- _REQUIREMENT_
Give back exactly the lines from the start of the listing to the line containing "RNG = np.random.default_rng(7)", inclusive, and nothing beyond them.

- _INFORMATION SHOWN_

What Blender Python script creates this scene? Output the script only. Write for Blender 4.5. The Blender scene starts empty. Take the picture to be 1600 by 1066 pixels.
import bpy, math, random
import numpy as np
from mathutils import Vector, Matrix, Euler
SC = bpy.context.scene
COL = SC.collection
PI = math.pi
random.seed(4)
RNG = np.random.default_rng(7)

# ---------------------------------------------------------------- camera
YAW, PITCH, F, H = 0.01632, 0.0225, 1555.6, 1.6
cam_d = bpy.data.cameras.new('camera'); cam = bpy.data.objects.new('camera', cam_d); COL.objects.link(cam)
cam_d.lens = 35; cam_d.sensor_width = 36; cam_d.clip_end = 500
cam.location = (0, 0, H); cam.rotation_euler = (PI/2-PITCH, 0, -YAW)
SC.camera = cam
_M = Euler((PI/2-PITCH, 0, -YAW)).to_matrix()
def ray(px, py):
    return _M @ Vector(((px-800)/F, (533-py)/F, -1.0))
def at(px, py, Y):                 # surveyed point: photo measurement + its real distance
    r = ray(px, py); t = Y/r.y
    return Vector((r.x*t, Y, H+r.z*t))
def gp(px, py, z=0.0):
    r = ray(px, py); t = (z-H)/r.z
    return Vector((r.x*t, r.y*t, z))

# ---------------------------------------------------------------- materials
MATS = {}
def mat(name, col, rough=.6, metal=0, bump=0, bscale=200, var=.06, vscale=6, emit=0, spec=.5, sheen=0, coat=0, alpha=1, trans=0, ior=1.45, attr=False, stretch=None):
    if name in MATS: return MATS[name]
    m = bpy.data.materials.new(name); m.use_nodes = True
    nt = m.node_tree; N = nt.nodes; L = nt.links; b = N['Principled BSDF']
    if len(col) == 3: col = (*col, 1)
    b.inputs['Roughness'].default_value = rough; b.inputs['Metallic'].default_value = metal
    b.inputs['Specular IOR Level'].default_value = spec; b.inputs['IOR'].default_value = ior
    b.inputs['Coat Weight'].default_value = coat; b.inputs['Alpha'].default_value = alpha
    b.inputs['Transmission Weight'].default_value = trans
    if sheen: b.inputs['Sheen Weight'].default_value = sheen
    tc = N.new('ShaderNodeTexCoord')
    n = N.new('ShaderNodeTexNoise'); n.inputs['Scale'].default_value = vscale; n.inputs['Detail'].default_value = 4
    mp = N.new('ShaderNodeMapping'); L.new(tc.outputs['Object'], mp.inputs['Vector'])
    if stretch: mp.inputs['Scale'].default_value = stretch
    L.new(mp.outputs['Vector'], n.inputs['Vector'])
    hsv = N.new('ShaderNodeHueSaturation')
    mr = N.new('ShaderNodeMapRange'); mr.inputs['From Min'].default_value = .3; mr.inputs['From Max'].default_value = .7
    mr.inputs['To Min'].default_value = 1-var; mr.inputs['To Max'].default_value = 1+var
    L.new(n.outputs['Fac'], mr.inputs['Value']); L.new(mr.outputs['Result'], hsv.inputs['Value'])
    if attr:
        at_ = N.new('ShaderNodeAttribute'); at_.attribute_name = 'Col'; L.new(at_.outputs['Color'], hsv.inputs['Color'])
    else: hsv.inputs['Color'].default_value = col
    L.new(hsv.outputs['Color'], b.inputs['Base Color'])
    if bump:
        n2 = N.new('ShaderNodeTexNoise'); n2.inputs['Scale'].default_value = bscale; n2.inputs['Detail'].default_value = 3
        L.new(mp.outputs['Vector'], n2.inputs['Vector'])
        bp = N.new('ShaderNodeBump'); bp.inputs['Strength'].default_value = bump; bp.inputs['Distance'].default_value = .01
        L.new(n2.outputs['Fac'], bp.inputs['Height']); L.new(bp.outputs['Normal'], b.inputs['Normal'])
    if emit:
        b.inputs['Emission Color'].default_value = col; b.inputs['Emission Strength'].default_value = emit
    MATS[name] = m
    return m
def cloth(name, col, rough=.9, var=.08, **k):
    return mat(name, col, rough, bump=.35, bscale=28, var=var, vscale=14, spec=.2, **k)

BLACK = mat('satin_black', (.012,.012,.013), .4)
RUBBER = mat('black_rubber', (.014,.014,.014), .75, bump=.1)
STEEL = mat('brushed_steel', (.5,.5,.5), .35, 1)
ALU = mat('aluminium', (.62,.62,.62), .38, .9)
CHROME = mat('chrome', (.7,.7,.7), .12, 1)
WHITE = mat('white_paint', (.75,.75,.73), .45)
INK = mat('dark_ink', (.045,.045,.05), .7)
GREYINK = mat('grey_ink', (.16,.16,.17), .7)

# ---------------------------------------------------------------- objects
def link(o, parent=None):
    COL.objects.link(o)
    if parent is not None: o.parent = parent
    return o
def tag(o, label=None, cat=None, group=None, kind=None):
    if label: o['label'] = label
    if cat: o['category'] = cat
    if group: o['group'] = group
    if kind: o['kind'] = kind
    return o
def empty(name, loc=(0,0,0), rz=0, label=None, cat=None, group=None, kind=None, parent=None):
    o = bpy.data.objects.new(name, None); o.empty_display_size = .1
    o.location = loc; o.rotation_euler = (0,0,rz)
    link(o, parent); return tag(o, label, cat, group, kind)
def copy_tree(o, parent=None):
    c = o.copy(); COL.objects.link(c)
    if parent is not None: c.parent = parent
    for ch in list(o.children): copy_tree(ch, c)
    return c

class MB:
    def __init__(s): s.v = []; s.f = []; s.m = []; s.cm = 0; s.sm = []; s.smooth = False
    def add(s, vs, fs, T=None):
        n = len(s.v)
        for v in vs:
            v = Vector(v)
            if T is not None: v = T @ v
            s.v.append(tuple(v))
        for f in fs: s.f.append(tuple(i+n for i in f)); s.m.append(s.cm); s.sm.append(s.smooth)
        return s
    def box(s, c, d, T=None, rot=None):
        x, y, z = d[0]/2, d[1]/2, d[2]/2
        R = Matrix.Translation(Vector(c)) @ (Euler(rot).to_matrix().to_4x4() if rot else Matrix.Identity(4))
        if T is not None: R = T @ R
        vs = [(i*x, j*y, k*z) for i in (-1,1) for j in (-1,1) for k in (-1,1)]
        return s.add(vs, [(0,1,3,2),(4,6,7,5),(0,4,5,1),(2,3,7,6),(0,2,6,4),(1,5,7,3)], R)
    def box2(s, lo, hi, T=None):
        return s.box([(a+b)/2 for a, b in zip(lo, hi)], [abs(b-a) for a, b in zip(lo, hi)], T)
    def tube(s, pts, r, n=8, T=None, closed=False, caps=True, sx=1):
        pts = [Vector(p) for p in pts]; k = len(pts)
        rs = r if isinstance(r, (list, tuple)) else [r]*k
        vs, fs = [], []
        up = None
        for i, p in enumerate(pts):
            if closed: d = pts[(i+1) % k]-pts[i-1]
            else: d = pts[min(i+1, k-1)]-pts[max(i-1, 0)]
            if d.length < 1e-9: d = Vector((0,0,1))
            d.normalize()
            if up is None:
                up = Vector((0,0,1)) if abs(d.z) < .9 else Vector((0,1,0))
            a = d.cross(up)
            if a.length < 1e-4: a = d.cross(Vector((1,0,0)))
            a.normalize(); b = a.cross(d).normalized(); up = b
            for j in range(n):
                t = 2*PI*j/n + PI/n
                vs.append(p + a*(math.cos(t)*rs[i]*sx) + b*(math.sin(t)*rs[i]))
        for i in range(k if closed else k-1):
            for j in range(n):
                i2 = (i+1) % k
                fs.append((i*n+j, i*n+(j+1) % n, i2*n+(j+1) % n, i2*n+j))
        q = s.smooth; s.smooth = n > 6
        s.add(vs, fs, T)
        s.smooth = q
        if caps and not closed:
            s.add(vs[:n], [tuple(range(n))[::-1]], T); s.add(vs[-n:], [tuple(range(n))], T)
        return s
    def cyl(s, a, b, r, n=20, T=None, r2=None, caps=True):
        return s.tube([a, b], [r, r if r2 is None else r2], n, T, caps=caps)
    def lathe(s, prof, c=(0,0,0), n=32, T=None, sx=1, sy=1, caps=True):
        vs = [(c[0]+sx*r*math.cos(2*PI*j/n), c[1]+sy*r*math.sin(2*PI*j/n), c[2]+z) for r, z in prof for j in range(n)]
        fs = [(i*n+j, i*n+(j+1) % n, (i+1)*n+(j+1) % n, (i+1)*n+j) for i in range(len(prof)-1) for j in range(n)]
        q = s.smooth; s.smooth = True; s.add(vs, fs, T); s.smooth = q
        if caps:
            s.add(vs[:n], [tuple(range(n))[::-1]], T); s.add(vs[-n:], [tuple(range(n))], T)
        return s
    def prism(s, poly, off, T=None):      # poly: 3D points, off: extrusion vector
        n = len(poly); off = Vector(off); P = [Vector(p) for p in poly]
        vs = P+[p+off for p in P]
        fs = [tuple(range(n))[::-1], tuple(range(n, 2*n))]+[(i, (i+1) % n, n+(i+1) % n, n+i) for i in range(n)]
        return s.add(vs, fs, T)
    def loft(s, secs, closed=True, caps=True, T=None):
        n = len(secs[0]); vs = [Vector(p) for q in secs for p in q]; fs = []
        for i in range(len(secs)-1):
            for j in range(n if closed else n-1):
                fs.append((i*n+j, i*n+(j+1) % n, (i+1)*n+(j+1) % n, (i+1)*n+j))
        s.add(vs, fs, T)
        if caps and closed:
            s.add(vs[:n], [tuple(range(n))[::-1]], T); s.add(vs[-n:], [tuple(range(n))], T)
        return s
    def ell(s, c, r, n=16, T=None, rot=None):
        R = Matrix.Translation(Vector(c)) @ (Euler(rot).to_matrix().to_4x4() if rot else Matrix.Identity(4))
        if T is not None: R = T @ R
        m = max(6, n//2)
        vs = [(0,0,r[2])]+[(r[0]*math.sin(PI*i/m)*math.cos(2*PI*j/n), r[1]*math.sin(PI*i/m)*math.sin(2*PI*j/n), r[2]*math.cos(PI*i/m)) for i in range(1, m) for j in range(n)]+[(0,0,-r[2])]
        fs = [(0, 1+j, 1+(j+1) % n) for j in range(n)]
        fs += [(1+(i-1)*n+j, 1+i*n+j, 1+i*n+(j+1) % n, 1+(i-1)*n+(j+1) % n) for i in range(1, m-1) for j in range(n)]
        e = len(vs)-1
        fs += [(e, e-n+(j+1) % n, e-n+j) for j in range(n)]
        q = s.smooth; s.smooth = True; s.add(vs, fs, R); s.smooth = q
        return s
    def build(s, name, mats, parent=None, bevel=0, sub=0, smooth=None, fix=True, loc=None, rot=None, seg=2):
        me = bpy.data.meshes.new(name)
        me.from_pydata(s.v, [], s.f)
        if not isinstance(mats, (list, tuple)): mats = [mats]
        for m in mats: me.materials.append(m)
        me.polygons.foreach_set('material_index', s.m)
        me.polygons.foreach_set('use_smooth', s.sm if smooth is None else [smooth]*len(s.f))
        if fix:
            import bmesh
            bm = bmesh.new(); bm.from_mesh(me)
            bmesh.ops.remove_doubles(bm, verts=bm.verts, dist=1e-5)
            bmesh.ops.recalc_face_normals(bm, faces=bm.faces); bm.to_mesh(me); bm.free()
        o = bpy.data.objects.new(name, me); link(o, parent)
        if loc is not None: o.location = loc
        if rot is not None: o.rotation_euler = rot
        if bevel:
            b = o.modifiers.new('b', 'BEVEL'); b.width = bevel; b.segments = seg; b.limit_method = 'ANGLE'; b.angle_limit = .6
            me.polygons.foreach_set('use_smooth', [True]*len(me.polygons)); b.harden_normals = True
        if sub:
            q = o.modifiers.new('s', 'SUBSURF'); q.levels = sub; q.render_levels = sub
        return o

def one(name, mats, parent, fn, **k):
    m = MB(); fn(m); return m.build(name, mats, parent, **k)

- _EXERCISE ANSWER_
What Blender Python script creates this scene? Output the script only. Write for Blender 4.5. The Blender scene starts empty. Take the picture to be 1600 by 1066 pixels.
import bpy, math, random
import numpy as np
from mathutils import Vector, Matrix, Euler
SC = bpy.context.scene
COL = SC.collection
PI = math.pi
random.seed(4)
RNG = np.random.default_rng(7)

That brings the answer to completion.